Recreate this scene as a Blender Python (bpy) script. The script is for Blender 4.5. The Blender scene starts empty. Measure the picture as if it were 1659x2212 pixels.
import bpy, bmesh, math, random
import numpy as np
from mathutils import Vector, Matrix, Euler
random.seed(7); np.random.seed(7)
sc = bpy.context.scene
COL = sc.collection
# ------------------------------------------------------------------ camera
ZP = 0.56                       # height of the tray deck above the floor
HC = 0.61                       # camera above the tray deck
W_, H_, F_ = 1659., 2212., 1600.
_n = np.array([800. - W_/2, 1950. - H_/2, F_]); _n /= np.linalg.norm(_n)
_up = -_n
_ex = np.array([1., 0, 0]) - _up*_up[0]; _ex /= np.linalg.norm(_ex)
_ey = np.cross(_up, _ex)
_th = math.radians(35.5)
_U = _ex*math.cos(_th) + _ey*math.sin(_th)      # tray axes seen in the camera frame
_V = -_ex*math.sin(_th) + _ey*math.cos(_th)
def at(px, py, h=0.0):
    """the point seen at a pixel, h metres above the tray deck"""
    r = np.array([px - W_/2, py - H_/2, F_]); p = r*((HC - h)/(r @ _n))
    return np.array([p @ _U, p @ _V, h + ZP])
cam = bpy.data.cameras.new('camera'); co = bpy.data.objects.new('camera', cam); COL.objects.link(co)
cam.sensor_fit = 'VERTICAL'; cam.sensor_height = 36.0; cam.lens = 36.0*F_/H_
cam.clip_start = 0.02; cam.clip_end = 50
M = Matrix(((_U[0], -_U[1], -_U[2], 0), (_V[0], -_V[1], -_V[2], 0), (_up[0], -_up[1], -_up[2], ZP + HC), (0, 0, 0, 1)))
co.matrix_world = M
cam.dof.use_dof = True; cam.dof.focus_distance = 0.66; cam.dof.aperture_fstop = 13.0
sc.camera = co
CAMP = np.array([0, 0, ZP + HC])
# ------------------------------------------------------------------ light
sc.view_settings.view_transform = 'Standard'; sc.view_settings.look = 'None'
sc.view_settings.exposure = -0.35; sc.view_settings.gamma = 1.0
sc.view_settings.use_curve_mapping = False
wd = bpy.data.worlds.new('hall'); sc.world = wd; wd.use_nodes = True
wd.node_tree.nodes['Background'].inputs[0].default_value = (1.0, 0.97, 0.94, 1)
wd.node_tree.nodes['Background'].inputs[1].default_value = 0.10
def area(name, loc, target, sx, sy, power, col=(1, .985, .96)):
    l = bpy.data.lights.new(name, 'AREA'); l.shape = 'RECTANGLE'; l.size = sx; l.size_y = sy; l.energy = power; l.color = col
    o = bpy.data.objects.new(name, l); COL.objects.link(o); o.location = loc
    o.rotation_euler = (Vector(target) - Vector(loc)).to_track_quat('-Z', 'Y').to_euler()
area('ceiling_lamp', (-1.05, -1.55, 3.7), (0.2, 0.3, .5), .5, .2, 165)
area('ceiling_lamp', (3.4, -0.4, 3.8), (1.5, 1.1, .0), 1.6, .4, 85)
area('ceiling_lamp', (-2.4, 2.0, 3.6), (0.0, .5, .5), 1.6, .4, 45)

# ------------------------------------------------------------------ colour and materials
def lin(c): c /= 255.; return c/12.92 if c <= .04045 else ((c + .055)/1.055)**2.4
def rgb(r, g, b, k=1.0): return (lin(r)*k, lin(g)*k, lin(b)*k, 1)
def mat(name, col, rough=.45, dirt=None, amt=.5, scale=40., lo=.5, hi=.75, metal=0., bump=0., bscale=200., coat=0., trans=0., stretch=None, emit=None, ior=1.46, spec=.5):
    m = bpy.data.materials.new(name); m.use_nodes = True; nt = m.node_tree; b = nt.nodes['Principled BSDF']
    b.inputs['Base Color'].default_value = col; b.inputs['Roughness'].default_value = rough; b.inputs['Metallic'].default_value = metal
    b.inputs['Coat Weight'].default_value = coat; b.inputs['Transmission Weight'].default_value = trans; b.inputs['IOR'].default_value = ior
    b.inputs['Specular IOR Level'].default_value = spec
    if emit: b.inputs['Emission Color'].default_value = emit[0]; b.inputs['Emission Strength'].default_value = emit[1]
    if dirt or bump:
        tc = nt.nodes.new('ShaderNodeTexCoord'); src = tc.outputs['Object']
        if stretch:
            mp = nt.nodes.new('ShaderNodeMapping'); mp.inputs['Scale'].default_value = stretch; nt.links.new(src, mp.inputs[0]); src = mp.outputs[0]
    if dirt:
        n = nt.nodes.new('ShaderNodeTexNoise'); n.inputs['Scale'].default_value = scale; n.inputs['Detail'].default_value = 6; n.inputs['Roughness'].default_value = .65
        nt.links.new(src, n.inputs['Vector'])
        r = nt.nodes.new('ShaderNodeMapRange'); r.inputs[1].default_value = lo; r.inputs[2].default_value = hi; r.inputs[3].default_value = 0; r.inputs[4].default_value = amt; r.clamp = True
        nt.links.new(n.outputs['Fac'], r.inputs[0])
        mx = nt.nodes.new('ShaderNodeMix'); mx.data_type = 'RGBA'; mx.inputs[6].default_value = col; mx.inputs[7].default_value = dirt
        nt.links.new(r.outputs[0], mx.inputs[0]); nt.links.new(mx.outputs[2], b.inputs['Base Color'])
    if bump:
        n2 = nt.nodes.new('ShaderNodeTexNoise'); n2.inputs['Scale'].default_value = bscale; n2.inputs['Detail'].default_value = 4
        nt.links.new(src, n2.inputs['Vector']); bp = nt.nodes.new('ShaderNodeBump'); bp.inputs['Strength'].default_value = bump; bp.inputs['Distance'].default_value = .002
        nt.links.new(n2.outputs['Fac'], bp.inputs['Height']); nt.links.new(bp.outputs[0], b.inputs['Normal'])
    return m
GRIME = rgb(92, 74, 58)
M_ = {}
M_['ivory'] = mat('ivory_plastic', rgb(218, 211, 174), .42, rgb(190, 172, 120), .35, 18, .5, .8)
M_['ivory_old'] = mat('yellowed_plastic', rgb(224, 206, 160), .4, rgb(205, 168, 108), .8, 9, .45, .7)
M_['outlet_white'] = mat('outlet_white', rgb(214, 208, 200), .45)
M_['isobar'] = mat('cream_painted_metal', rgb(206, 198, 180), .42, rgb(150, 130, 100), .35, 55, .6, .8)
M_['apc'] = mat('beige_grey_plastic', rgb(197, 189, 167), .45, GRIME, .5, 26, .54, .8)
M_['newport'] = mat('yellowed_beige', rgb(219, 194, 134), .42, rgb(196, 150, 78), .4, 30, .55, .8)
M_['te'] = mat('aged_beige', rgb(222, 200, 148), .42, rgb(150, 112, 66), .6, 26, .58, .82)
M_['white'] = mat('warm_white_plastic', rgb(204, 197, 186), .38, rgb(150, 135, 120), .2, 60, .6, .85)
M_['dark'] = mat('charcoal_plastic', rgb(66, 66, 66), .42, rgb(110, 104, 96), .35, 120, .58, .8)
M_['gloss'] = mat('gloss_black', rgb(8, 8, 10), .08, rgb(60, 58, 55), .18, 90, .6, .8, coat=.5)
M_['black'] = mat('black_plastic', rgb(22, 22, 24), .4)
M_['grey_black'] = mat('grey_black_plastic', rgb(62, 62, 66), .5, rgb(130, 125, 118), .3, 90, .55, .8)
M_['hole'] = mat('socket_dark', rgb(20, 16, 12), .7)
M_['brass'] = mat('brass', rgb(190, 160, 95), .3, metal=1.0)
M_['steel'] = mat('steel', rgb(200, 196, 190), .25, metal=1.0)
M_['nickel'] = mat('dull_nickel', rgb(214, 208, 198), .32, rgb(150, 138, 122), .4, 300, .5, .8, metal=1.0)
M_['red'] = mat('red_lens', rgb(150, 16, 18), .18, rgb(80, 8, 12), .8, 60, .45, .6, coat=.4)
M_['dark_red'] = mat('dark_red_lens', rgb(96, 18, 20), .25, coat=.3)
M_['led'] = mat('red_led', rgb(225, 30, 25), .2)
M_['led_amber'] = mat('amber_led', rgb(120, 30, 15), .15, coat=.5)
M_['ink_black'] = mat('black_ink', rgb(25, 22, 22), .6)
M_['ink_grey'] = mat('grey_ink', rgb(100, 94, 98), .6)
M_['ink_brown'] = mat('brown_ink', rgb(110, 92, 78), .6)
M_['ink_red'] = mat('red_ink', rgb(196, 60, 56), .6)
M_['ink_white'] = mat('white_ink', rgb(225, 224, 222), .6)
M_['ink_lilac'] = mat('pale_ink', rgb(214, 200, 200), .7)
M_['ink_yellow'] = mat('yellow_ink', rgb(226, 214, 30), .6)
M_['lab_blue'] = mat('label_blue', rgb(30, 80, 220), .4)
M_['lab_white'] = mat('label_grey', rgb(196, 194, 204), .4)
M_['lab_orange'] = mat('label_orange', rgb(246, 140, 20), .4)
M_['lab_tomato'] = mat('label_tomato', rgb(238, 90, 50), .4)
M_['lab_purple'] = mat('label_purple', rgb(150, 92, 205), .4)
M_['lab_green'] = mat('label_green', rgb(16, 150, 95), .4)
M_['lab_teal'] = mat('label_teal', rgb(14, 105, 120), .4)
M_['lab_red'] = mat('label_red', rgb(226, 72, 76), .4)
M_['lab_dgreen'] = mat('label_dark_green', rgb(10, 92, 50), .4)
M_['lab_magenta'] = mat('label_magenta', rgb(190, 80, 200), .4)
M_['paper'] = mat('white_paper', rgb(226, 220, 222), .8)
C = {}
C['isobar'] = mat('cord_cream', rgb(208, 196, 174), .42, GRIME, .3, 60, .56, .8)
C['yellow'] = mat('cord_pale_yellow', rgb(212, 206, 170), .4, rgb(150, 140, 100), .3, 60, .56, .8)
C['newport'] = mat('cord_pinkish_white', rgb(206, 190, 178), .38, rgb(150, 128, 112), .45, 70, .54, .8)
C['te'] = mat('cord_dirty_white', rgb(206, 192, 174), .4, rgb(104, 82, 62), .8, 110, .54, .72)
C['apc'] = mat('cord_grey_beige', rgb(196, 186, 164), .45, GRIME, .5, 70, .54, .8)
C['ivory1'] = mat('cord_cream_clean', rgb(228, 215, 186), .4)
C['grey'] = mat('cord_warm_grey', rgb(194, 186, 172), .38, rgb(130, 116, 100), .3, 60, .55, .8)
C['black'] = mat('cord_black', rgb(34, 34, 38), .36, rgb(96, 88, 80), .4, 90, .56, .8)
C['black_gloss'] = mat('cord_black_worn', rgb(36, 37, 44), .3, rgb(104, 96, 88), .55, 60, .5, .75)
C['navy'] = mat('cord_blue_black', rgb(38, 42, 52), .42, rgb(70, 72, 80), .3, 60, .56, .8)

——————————

## THE PROBLEM
In the listing above, how many lines include the word "scene"? Answer with the number and nothing more.

## SOLVED PROBLEM
2